▸ INSTRUCTION:
Return the listing below verbatim. Pictures do not belong in the copy.
────────────────
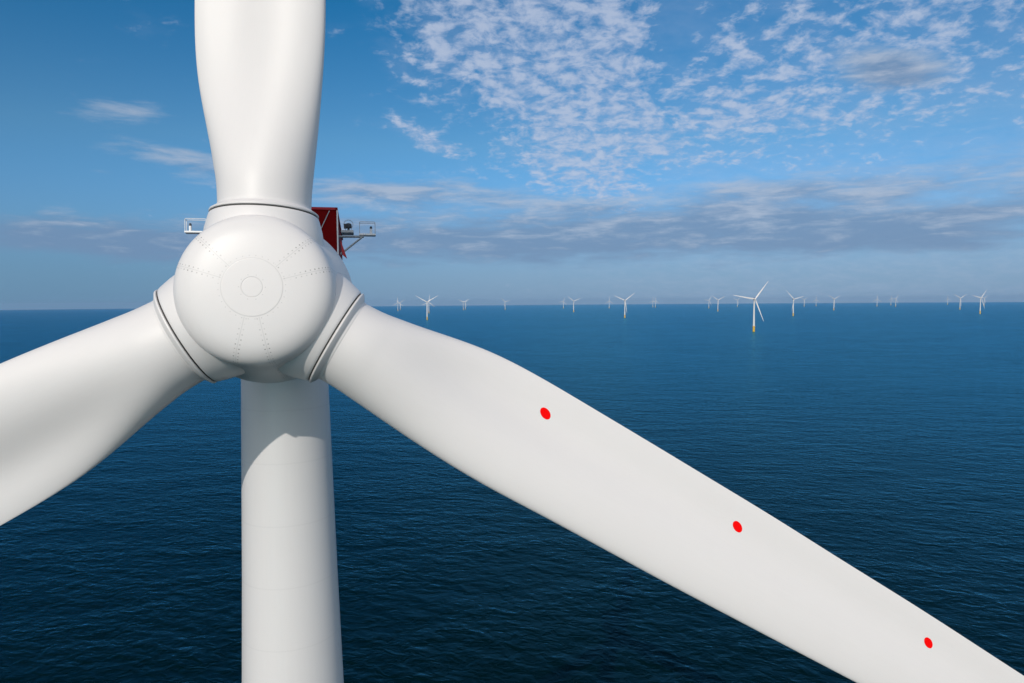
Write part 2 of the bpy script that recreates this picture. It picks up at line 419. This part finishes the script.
def base_parts(root, seg=40):
    mb = MB(); mb.lathe([(-12, 3.4), (16.8, 3.4), (16.8, 3.55), (17.5, 3.55), (17.5, 3.1)], seg)
    tp = mb.build('transition_piece', M['yellow'], root)
    mb = MB(); mb.lathe([(16.4, 3.42), (16.4, 5.2), (16.75, 5.2), (16.75, 3.42)], seg); mb.build('work_platform', M['yellow'], tp)
    mb = MB()
    for z in (17.3, 17.9): mb.tube([(5.1 * math.cos(a), 5.1 * math.sin(a), z) for a in np.linspace(0, 2 * math.pi, 33)[:-1]], 0.05, 6, True)
    for a in np.linspace(0, 2 * math.pi, 17)[:-1]: mb.tube([(5.1 * math.cos(a), 5.1 * math.sin(a), 16.7), (5.1 * math.cos(a), 5.1 * math.sin(a), 17.9)], 0.05, 6)
    mb.build('railing', M['yellow'], tp)
    mb = MB()
    for x in (-.3, .3): mb.tube([(x, -3.75, -6), (x, -3.75, 16.4)], 0.09, 6)
    for z in np.arange(-4, 16.4, 0.6): mb.tube([(-.3, -3.75, z), (.3, -3.75, z)], 0.04, 5)
    mb.build('ladder', M['yellow'], tp)

def make_turbine(hz, ov, seg, ns, npt, detail):
    root = bpy.data.objects.new('wind_turbine', None); COL.objects.link(root)
    base_parts(root, 40 if detail else 20)
    mb = MB(); mb.lathe(tower_prof(hz), seg); mb.build('tower', M['tower'], root)
    HF = hub_frame(hz, ov)
    # nacelle: a drum behind the rotor and a rounded tail over the tower
    mb = MB()
    pr = [(1.50, 0.0), (1.50, 2.2), (1.62, 2.35), (3.2, 2.35), (3.3, 2.2), (3.45, 2.15), (9.5, 2.15), (11.0, 2.0), (11.9, 1.5), (12.2, 0.0)]
    mb.lathe(pr, seg, 'Y')
    nac = mb.build('nacelle', M['hub'], root, mw=HF)
    # hub
    mb = MB(); prof = hub_profile(48 if detail else 14)
    mb.lathe([(-a, r_) for a, r_ in prof] + [(1.47, 2.9), (1.47, 0.0)], 128 if detail else 24, 'Y')
    hub = mb.build('hub', M['cone'] if detail else M['hub'], root, mw=HF, angle=50)
    # blades
    bl = []
    mb = MB(); mb.grid(blade_rows(ns, npt), True, True, True)
    for k in range(3):
        mw = HF @ Matrix.Rotation(2 * math.pi * k / 3, 4, 'Y')
        if k == 0: b = mb.build('blade', M['blade'], root, mw=mw, angle=60)
        else:
            b = bl[0].copy(); COL.objects.link(b); b.parent = root; b.matrix_local = mw
        bl.append(b)
    # raised deck for the winch, red walls
    mb = MB()
    D = dict(x0=-2.42, x1=2.30, y0=5.6, y1=12.4)
    x0, x1, y0, y1 = D.values(); zb, zt, th = 2.02, 4.45, 0.05
    mb.box((x0, y0, zb), (x1, y0 + th, zt)); mb.box((x0, y1 - th, zb), (x1, y1, zt))
    mb.box((x0, y0 + th, zb), (x0 + th, y1 - th, zt)); mb.box((x1 - th, y0 + th, zb), (x1, y1 - th, zt))
    mb.box((x0 + th, y0 + th, zb), (x1 - th, y1 - th, zb + .1))
    hp = mb.build('hoist_platform', M['red'], nac, smooth=False)
    return root, nac, hub, bl, hp, HF

def place(root, x, y, yaw, label, group=None):
    root.location = (x, y, drop(x, y)); root.rotation_euler = (0, 0, yaw)
    tag(root, label, 'wind turbine', group)

# ------------------------------------------------------------------ the near turbine
YAW = R(12.0); AZ0 = R(1.4); OV = 5.6
HUBP = Vector((-8.702, 24.056, EYE + 0.25))
bx, by = HUBP.x + math.sin(-YAW) * OV, HUBP.y + math.cos(YAW) * OV
HZ = HUBP.z - drop(bx, by)
root, nac, hub, blades, hp, HF = make_turbine(HZ, OV, 96, 150, 72, True)
place(root, bx, by, YAW, 'huge white wind turbine close up with red dots on its blade')
SPIN = Matrix.Rotation(AZ0, 4, 'Y')
hub.matrix_local = HF @ SPIN
for k, b in enumerate(blades): b.matrix_local = HF @ SPIN @ Matrix.Rotation(2 * math.pi * k / 3, 4, 'Y')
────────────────
▸ WRITTEN SOLUTION:
Write part 2 of the bpy script that recreates this picture. It picks up at line 419. This part finishes the script.
def base_parts(root, seg=40):
    mb = MB(); mb.lathe([(-12, 3.4), (16.8, 3.4), (16.8, 3.55), (17.5, 3.55), (17.5, 3.1)], seg)
    tp = mb.build('transition_piece', M['yellow'], root)
    mb = MB(); mb.lathe([(16.4, 3.42), (16.4, 5.2), (16.75, 5.2), (16.75, 3.42)], seg); mb.build('work_platform', M['yellow'], tp)
    mb = MB()
    for z in (17.3, 17.9): mb.tube([(5.1 * math.cos(a), 5.1 * math.sin(a), z) for a in np.linspace(0, 2 * math.pi, 33)[:-1]], 0.05, 6, True)
    for a in np.linspace(0, 2 * math.pi, 17)[:-1]: mb.tube([(5.1 * math.cos(a), 5.1 * math.sin(a), 16.7), (5.1 * math.cos(a), 5.1 * math.sin(a), 17.9)], 0.05, 6)
    mb.build('railing', M['yellow'], tp)
    mb = MB()
    for x in (-.3, .3): mb.tube([(x, -3.75, -6), (x, -3.75, 16.4)], 0.09, 6)
    for z in np.arange(-4, 16.4, 0.6): mb.tube([(-.3, -3.75, z), (.3, -3.75, z)], 0.04, 5)
    mb.build('ladder', M['yellow'], tp)

def make_turbine(hz, ov, seg, ns, npt, detail):
    root = bpy.data.objects.new('wind_turbine', None); COL.objects.link(root)
    base_parts(root, 40 if detail else 20)
    mb = MB(); mb.lathe(tower_prof(hz), seg); mb.build('tower', M['tower'], root)
    HF = hub_frame(hz, ov)
    # nacelle: a drum behind the rotor and a rounded tail over the tower
    mb = MB()
    pr = [(1.50, 0.0), (1.50, 2.2), (1.62, 2.35), (3.2, 2.35), (3.3, 2.2), (3.45, 2.15), (9.5, 2.15), (11.0, 2.0), (11.9, 1.5), (12.2, 0.0)]
    mb.lathe(pr, seg, 'Y')
    nac = mb.build('nacelle', M['hub'], root, mw=HF)
    # hub
    mb = MB(); prof = hub_profile(48 if detail else 14)
    mb.lathe([(-a, r_) for a, r_ in prof] + [(1.47, 2.9), (1.47, 0.0)], 128 if detail else 24, 'Y')
    hub = mb.build('hub', M['cone'] if detail else M['hub'], root, mw=HF, angle=50)
    # blades
    bl = []
    mb = MB(); mb.grid(blade_rows(ns, npt), True, True, True)
    for k in range(3):
        mw = HF @ Matrix.Rotation(2 * math.pi * k / 3, 4, 'Y')
        if k == 0: b = mb.build('blade', M['blade'], root, mw=mw, angle=60)
        else:
            b = bl[0].copy(); COL.objects.link(b); b.parent = root; b.matrix_local = mw
        bl.append(b)
    # raised deck for the winch, red walls
    mb = MB()
    D = dict(x0=-2.42, x1=2.30, y0=5.6, y1=12.4)
    x0, x1, y0, y1 = D.values(); zb, zt, th = 2.02, 4.45, 0.05
    mb.box((x0, y0, zb), (x1, y0 + th, zt)); mb.box((x0, y1 - th, zb), (x1, y1, zt))
    mb.box((x0, y0 + th, zb), (x0 + th, y1 - th, zt)); mb.box((x1 - th, y0 + th, zb), (x1, y1 - th, zt))
    mb.box((x0 + th, y0 + th, zb), (x1 - th, y1 - th, zb + .1))
    hp = mb.build('hoist_platform', M['red'], nac, smooth=False)
    return root, nac, hub, bl, hp, HF

def place(root, x, y, yaw, label, group=None):
    root.location = (x, y, drop(x, y)); root.rotation_euler = (0, 0, yaw)
    tag(root, label, 'wind turbine', group)

# ------------------------------------------------------------------ the near turbine
YAW = R(12.0); AZ0 = R(1.4); OV = 5.6
HUBP = Vector((-8.702, 24.056, EYE + 0.25))
bx, by = HUBP.x + math.sin(-YAW) * OV, HUBP.y + math.cos(YAW) * OV
HZ = HUBP.z - drop(bx, by)
root, nac, hub, blades, hp, HF = make_turbine(HZ, OV, 96, 150, 72, True)
place(root, bx, by, YAW, 'huge white wind turbine close up with red dots on its blade')
SPIN = Matrix.Rotation(AZ0, 4, 'Y')
hub.matrix_local = HF @ SPIN
for k, b in enumerate(blades): b.matrix_local = HF @ SPIN @ Matrix.Rotation(2 * math.pi * k / 3, 4, 'Y')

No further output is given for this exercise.